■ PROBLEM TO WORK ON: Exactly reproduce the lines that follow.

■ RECORDED DATA:
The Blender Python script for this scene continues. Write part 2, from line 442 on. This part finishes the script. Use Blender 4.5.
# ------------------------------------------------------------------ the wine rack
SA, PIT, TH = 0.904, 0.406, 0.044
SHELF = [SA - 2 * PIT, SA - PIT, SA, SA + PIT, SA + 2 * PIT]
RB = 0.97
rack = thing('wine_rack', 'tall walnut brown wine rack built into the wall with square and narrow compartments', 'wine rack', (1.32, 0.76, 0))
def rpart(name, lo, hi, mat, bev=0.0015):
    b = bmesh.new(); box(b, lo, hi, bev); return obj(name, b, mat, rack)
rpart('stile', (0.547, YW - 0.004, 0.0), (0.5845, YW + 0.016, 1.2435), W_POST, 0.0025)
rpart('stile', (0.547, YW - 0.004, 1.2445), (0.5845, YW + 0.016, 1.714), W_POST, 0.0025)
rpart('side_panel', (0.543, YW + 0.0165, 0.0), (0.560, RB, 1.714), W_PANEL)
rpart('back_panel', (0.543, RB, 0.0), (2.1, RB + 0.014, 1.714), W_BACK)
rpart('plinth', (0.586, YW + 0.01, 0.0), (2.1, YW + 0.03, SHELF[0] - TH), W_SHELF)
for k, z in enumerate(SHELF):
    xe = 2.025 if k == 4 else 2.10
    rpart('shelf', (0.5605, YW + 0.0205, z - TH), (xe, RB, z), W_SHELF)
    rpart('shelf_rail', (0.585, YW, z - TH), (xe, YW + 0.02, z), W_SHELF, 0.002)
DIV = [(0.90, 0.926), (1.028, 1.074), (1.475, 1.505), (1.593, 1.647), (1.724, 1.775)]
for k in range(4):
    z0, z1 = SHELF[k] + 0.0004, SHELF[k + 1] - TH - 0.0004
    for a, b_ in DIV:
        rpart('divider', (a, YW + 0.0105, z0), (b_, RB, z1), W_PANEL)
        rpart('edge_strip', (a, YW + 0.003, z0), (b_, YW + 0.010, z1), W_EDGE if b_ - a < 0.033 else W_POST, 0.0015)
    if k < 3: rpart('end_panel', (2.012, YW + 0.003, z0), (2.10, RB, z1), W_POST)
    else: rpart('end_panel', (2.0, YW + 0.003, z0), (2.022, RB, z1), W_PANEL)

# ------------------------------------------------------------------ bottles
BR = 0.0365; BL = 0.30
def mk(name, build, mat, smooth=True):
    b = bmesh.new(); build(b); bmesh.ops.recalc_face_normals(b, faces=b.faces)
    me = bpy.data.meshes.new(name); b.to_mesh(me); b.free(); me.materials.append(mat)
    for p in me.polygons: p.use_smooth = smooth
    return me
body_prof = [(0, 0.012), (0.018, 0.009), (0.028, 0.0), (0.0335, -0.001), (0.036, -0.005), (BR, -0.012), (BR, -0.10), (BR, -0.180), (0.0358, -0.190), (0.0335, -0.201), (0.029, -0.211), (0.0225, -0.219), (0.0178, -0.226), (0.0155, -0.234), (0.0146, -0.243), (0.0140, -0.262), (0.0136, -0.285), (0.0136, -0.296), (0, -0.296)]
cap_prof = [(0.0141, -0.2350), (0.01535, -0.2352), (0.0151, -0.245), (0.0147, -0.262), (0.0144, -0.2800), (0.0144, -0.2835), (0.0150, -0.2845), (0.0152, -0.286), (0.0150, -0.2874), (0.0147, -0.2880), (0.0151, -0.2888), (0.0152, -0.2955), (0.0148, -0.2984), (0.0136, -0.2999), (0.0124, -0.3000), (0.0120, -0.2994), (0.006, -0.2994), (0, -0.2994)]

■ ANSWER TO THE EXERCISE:
The Blender Python script for this scene continues. Write part 2, from line 442 on. This part finishes the script. Use Blender 4.5.
# ------------------------------------------------------------------ the wine rack
SA, PIT, TH = 0.904, 0.406, 0.044
SHELF = [SA - 2 * PIT, SA - PIT, SA, SA + PIT, SA + 2 * PIT]
RB = 0.97
rack = thing('wine_rack', 'tall walnut brown wine rack built into the wall with square and narrow compartments', 'wine rack', (1.32, 0.76, 0))
def rpart(name, lo, hi, mat, bev=0.0015):
    b = bmesh.new(); box(b, lo, hi, bev); return obj(name, b, mat, rack)
rpart('stile', (0.547, YW - 0.004, 0.0), (0.5845, YW + 0.016, 1.2435), W_POST, 0.0025)
rpart('stile', (0.547, YW - 0.004, 1.2445), (0.5845, YW + 0.016, 1.714), W_POST, 0.0025)
rpart('side_panel', (0.543, YW + 0.0165, 0.0), (0.560, RB, 1.714), W_PANEL)
rpart('back_panel', (0.543, RB, 0.0), (2.1, RB + 0.014, 1.714), W_BACK)
rpart('plinth', (0.586, YW + 0.01, 0.0), (2.1, YW + 0.03, SHELF[0] - TH), W_SHELF)
for k, z in enumerate(SHELF):
    xe = 2.025 if k == 4 else 2.10
    rpart('shelf', (0.5605, YW + 0.0205, z - TH), (xe, RB, z), W_SHELF)
    rpart('shelf_rail', (0.585, YW, z - TH), (xe, YW + 0.02, z), W_SHELF, 0.002)
DIV = [(0.90, 0.926), (1.028, 1.074), (1.475, 1.505), (1.593, 1.647), (1.724, 1.775)]
for k in range(4):
    z0, z1 = SHELF[k] + 0.0004, SHELF[k + 1] - TH - 0.0004
    for a, b_ in DIV:
        rpart('divider', (a, YW + 0.0105, z0), (b_, RB, z1), W_PANEL)
        rpart('edge_strip', (a, YW + 0.003, z0), (b_, YW + 0.010, z1), W_EDGE if b_ - a < 0.033 else W_POST, 0.0015)
    if k < 3: rpart('end_panel', (2.012, YW + 0.003, z0), (2.10, RB, z1), W_POST)
    else: rpart('end_panel', (2.0, YW + 0.003, z0), (2.022, RB, z1), W_PANEL)

# ------------------------------------------------------------------ bottles
BR = 0.0365; BL = 0.30
def mk(name, build, mat, smooth=True):
    b = bmesh.new(); build(b); bmesh.ops.recalc_face_normals(b, faces=b.faces)
    me = bpy.data.meshes.new(name); b.to_mesh(me); b.free(); me.materials.append(mat)
    for p in me.polygons: p.use_smooth = smooth
    return me
body_prof = [(0, 0.012), (0.018, 0.009), (0.028, 0.0), (0.0335, -0.001), (0.036, -0.005), (BR, -0.012), (BR, -0.10), (BR, -0.180), (0.0358, -0.190), (0.0335, -0.201), (0.029, -0.211), (0.0225, -0.219), (0.0178, -0.226), (0.0155, -0.234), (0.0146, -0.243), (0.0140, -0.262), (0.0136, -0.285), (0.0136, -0.296), (0, -0.296)]
cap_prof = [(0.0141, -0.2350), (0.01535, -0.2352), (0.0151, -0.245), (0.0147, -0.262), (0.0144, -0.2800), (0.0144, -0.2835), (0.0150, -0.2845), (0.0152, -0.286), (0.0150, -0.2874), (0.0147, -0.2880), (0.0151, -0.2888), (0.0152, -0.2955), (0.0148, -0.2984), (0.0136, -0.2999), (0.0124, -0.3000), (0.0120, -0.2994), (0.006, -0.2994), (0, -0.2994)]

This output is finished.